Social networking site fined $1m for gathering children's data

Out-Law News | 08 Sep 2006 | 2:10 pm | 1 min. read

A social networking website has agreed to pay a $1 million fine to settle with authorities over allegations that it collected, used and disclosed personal details of children under 13.

Xanga and its founders, Marc Ginsberg and John Hiler, have made the payment to settle the case with consumer regulator the Federal Trade Commission in the US. The FTC said that Xanga had committed an offence under the Children's Online Privacy Protection Act (COPPA).

The complaint said that Xanga had actual knowledge that they were collecting and disclosing personal information from children, said an FTC statement. The Xanga site stated that children under 13 could not join, but then allowed visitors to create Xanga accounts even if they provided a birth date indicating they were under 13, it said.

“Protecting kids’ privacy online is a top priority for America’s parents, and for the FTC,” said FTC Chairman Deborah Platt Majoras. “COPPA requires all commercial Web sites, including operators of social networking sites like Xanga, to give parents notice and obtain their consent before collecting personal information from kids they know are under 13. A million-dollar penalty should make that obligation crystal clear.”

In addition to paying the $1 million civil penalty, Xanga will be monitored by the FTC and will have to delete all personal information that violates COPPA. The company will also have to provide links on its site to FTC educational material for a period of five years.
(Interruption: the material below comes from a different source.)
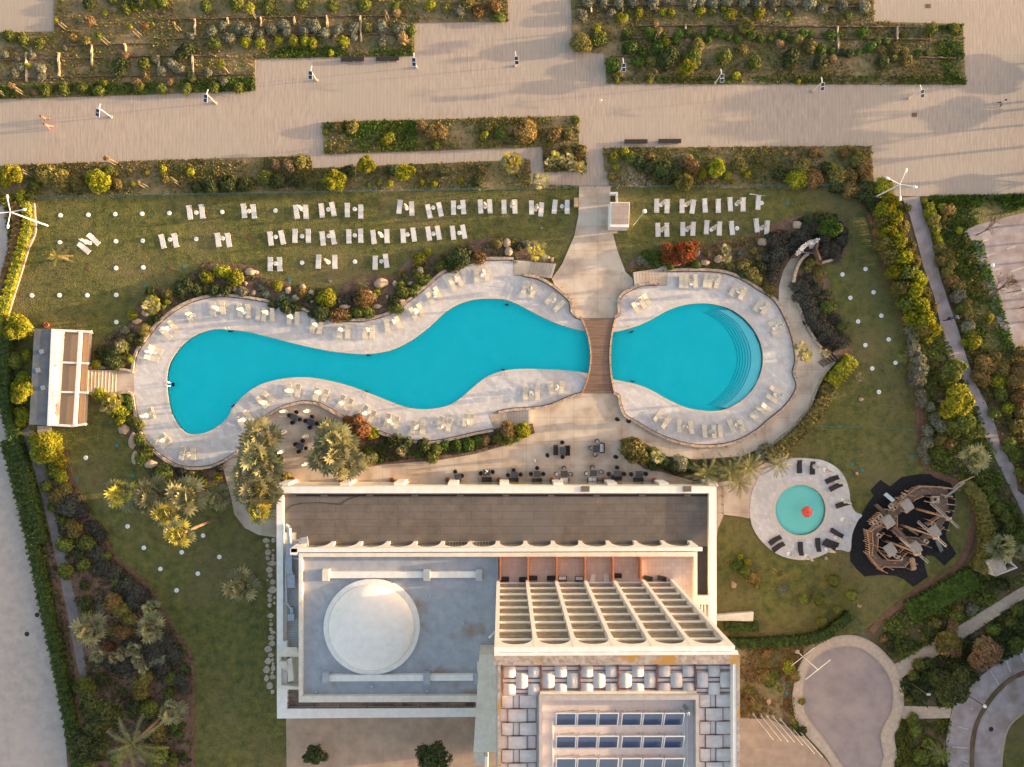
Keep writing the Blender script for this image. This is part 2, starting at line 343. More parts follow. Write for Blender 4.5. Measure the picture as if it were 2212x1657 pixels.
POOLw = wpoly(POOL); DECKw = wpoly(DECK)
def grow(pts, d):
    out = []; n = len(pts)
    A = sum(pts[i][0]*pts[(i+1) % n][1]-pts[(i+1) % n][0]*pts[i][1] for i in range(n)); s = 1 if A > 0 else -1
    for i in range(n):
        a = Vector(pts[i-1][:2]); b = Vector(pts[(i+1) % n][:2]); t = (b-a).normalized()
        out.append((pts[i][0]+s*t.y*d, pts[i][1]-s*t.x*d))
    return out
# the ground: one sheet to the horizon, open over the two basins
S = 2600
MB().prism([(-S, -S), (S, -S), (S, S), (-S, S)], -2, 0, [grow(POOLw, .12), grow(KPOOL, .12)], sides=False).obj('ground', M['soil']).__setitem__('kind', 'structure')
def sheet(name, D, z, m, holes=(), z0=None, closed_smooth=False):
    if closed_smooth: D = smooth(D, 3)
    o = MB().prism(wpoly(D), z-.5 if z0 is None else z0, z, holes).obj(name, m); o['kind'] = 'structure'; return o
sheet('plaza_paving', [(-500,-500),(2900,-500),(2900,424),(1880,424),(1500,440),(1240,404),(0,440),(-500,440)], .05, M['plaza'])
P1 = [(118,-60),(1097,-60),(1097,48),(894,50),(895,122),(551,128),(553,197),(300,206),(0,215),(-90,216),(-90,73),(118,69)]
P2 = [(1229,-60),(1884,-60),(1887,48),(2078,53),(2084,184),(1310,182),(1305,116),(1238,112)]
P3 = [(695,265),(1249,251),(1250,317),(1165,318),(701,334)]
P4 = [(1171.6,317),(1265.5,317),(1265.5,371),(1174,372)]
P5 = [(-60,364),(10,358),(300,348),(671,337),(675,364),(1105,347),(1144,346),(1147,398),(1250,402),(1250,408),(75,425),(60,445),(-60,445)]
P6 = [(1301,320),(1881,316),(1886,392),(1915,410),(1880,412),(1330,404),(1315,401),(1313,372),(1305,370)]
for nm, P in (('planting_bed', P1), ('planting_bed', P2), ('planting_bed', P3), ('planting_bed', P4), ('planting_bed', P5), ('planting_bed', P6)):
    sheet(nm, P, .14, M['scrub'])
GARDEN = [(78,425),(700,414),(1247,404),(1330,404),(1790,400),(1850,430),(1880,470),(1895,530),(1935,640),(1962,730),(1975,840),(1985,930),(2000,1010),(2085,1050),(2100,1130),(2070,1220),(1980,1275),(1905,1335),(1855,1365),(1800,1380),(1550,1392),(1500,1300),(640,1300),(618,1540),(618,1700),(416,1700),(416,1422),(388,1384),(363,1342),(328,1279),(295.6,1245),(250,1206),(225,1165.7),(190,1110),(175,1068),(150,1018),(140,970),(60,930),(17,685),(42,605),(62,540),(77,502)]
sheet('garden_lawn', GARDEN, .08, M['lawn'], [grow(POOLw, .2), grow(KPOOL, .2)])
sheet('roadside_ground', [(1550,1392),(1800,1380),(1850,1380),(1720,1420),(1690,1500),(1690,1560),(1590,1552),(1590,1420)], .09, M['scrub'])
sheet('verge_grass', [(1995,424),(2300,420),(2300,455),(2181,470),(2083,495),(2090,520),(2115,578),(2137,640),(2160,696),(2178,740),(2192,772),(2160,800),(2110,775),(2075,650),(2050,600),(2020,500)], .085, M['lawn'])
sheet('verge_grass', [(2166,1605),(2178,1567),(2211,1537),(2300,1520),(2300,1760),(2161,1760)], .17, M['lawn'])
# mulched beds
sheet('mulch_bed', [(200,790),(203,765),(225,738),(250,715),(280,695),(300,653),(323,623),(375,623),(413,595),(446,565),(552,575),(567.6,598),(627.7,613),(677.8,630),(733,635),(743,615),(778,598),(803,595),(848,595),(865.7,578),(885.8,555),(915.8,565),(978.5,540),(1016,520),(1053.6,515),(1105,514),(1142.8,522.7),(1178,545),(1192,560),(1200,573),(1110,566),(1063,580),(960,600),(885,660),(785,700),(707,700),(577,664),(490,650),(400,670),(340,715),(300,770),(290,800)], .15, M['mulch'])
sheet('mulch_bed', [(195,852),(288,852),(300,905),(318,950),(350,983),(388,1004),(430,1012),(480,1005),(492,1040),(420,1045),(330,1020),(300,985),(270,930),(240,890),(205,870)], .15, M['mulch'])
sheet('mulch_bed', [(1345,590),(1365,560),(1390,545),(1440,535),(1520,535),(1560,520),(1600,515),(1640,495),(1700,472),(1745,463),(1800,462),(1828,490),(1832,530),(1815,560),(1765,575),(1720,565),(1690,600),(1690,640),(1680,660),(1655,645),(1568,600),(1440,588),(1440,575)], .15, M['mulch'])
sheet('mulch_bed', [(1708,610),(1722,585),(1765,560),(1785,600),(1800,650),(1815,700),(1830,730),(1842,765),(1800,775),(1770,755),(1740,715),(1720,670)], .15, M['mulch'])
sheet('mulch_bed', [(760,1010),(788,1010),(828,1003),(946,994),(1028,980),(1105,958),(1155,935),(1150,915),(1065,926),(1028,933),(938,951),(865,946),(793,918),(755,900),(740,930),(745,990)], .23, M['mulch'])
sheet('mulch_bed', [(1337,950),(1365,942),(1400,962),(1440,985),(1500,992),(1600,985),(1650,980),(1700,985),(1650,1000),(1600,1030),(1540,1045),(1480,1030),(1430,1020),(1390,1012),(1355,985)], .23, M['mulch'])
sheet('mulch_bed', [(40,925),(70,930),(140,970),(150,1018),(190,1110),(250,1206),(328,1279),(388,1384),(416,1422),(417,1700),(150,1700),(120,1300),(95,1130),(60,980)], .12, M['mulch'])
red_edge = smooth([(142,975),(152,1020),(190,1110),(226,1166),(252,1206),(297,1245),(328,1279),(363,1342),(390,1384),(414,1422),(416,1500),(416,1700)], 3, False)
MB().ribbon(wpoly(red_edge), .55, .05, .16).obj('soil_edge', M['redsoil'])['kind'] = 'structure'
for pts in ([(1800,400),(1850,430),(1880,470),(1897,530),(1935,640),(1962,730),(1978,840),(1985,930),(2000,1010),(2060,1040),(2088,1060),(2100,1130),(2068,1222),(1978,1277),(1905,1337),(1880,1365)],):
    MB().ribbon(wpoly(smooth(pts, 3, False)), .9, .05, .13).obj('soil_edge', M['redsoil'])['kind'] = 'structure'
sheet('bare_soil', [(1975,830),(2000,830),(2005,925),(1985,930)], .15, M['redsoil'])
sheet('bare_soil', [(2095,1050),(2120,1080),(2150,1180),(2150,1230),(2110,1240),(2120,1150)], .1, M['redsoil'])
# road and paths on the left
sheet('left_road', [(-300,380),(10,395),(10,415),(17,465),(17,540),(8,603),(-3,640),(-8,740),(-3,830),(0,860),(12.5,905),(30,980),(47.6,1043),(60,1113),(72.6,1180.7),(87.7,1245),(105,1329),(122.7,1404.5),(142.8,1504.7),(155,1592),(175,1657),(200,1800),(-300,1800)], .055, M['road'])
sheet('service_path', [(50,930),(62,990),(80,1040),(95,1080),(112,1160),(130,1245),(148,1330),(168,1440),(180,1470),(187,1455),(170,1330),(152,1240),(130,1150),(112,1090),(103,1020),(85,965),(62,920)], .135, M['greypath'])
# terrace, stairs landings, ring path
sheet('pool_terrace', [(1250,404),(1249,465),(1240,510),(1213,572),(1191,603),(1205,632),(1225,655),(1229,675),(1240,688),(1255,692),(1328,690),(1339,678),(1338,655),(1346,639),(1368,626),(1365,602),(1350,588),(1332,540),(1323,505),(1333,505),(1333,495),(1316,492),(1318,404)], .21, M['terrace'])
sheet('pool_terrace', [(1256,846),(1326,846),(1338,856),(1342,873),(1352,896),(1389,919),(1420,936),(1457,951),(1497,960),(1561,959),(1597,948),(1660,905),(1709,856),(1718,831),(1712,806),(1716,780),(1713,750),(1704,715),(1689,680),(1680,655),(1681,620),(1690,585),(1705,560),(1722,536),(1752,530),(1762,545),(1735,560),(1716,580),(1708,612),(1718,650),(1731,682),(1747,717),(1771,752),(1796,772),(1800,781),(1778,806),(1759,842),(1743,882),(1708,923),(1662,960),(1600,985),(1500,992),(1440,985),(1400,962),(1365,942),(1337,950),(1355,985),(1400,1010),(1500,1040),(1600,1030),(1640,1000),(1700,985),(1620,1120),(1600,1116),(1562,1111),(1550,1140),(1540,1200),(600,1200),(596,1160),(560,1155),(530,1140),(507,1110),(500,1075),(492,1045),(481,1005),(514,974),(552,915),(578,894),(610,877),(648,866),(665,866),(693,871),(730,890),(760,905),(1000,940),(1065,926),(1056,894),(1105,881),(1155,878),(1193,870),(1230,854)], .2, M['terrace'])
sheet('ship_mat', [T(32, *p) for p in [(705,1520),(712,1400),(735,1200),(800,1130),(870,1010),(910,960),(880,912),(970,823),(1050,880),(1150,800),(1300,775),(1450,775),(1550,810),(1605,920),(1612,1050),(1560,1200),(1530,1290),(1545,1340),(1622,1460),(1520,1562),(1430,1480),(1360,1470),(1345,1540),(1375,1660),(1250,1745),(1170,1680),(1100,1650),(980,1640),(830,1655),(760,1590)]], .12, M['rubber'])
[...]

Xanga has 25 million registered members. The FTC's case claimed that it had allowed 1.7 million people under 13 to create personal profiles in the past five years. The creation of profiles involves the collecting and displaying of personal information.

Xanga agreed to a consent order which binds them to make the $1m payment and adhere to other conditions, such as the FTC monitoring and the posting of links to FTC material. Consent orders do " necessarily constitute an admission by the defendants of a law violation", said the FTC statement.